Clarendon stairwells

We then walked over to the Christchurch Cathedral.  We were very lucky to find out that the engineer taking us around was going to be the one designing the repairs to the cathedral.  They had previously upgraded the cathedral by adding some shotcrete to the front face and then strengthening the roof diaphragm. 
At the time they were not permitted to do any work in the spire, which in my opinion was  was unfortunate, because that is what collapsed.  The remainder of the cathedral was damaged, but according to that engineer, it was essentially what their complex nonlinear models had predicted would happen. 

Christchurch Cathedral April

Following the cathedral, we had the opportunity to walk through another tall concrete shear wall building. That building had some damage to the wall and also to the floor diaphragm. In September, cracking was found in the floor diaphragm topping slab. The Holmes Group then began an upgrade of adding FRP sheets to the floor.  The FRP appeared to have performed well and there were no additional or wider cracks observed in the floor.
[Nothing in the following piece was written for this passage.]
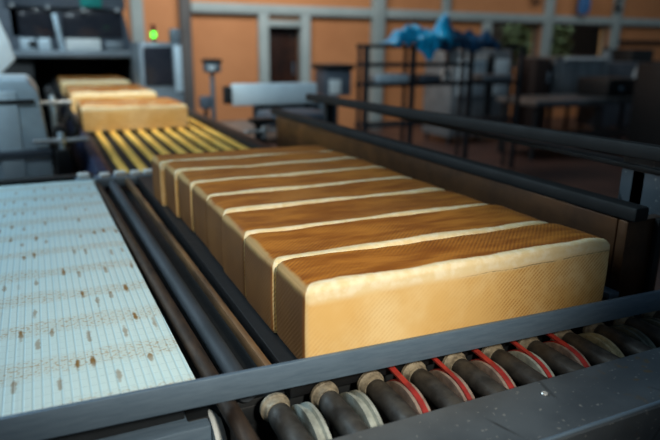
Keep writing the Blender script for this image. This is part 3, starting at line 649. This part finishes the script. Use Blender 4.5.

This has been an amazing trip.  We’ve learned a great deal and have several observations that we will be taking back to incorporate into ASCE 31 and 41. What has been most amazing is how receptive the New Zealand engineers have all been to us. It turns out they hold our standards in high regard and want nothing more than to be a part in helping to improve them. They see the value in understanding what happened in this great tragedy and moving forward from it with better provisions for everyone to use.  Several engineers have actually volunteered to become members of our standards committee. We’re all very grateful for their help this week and the collaboration that this event and the one in September have forged.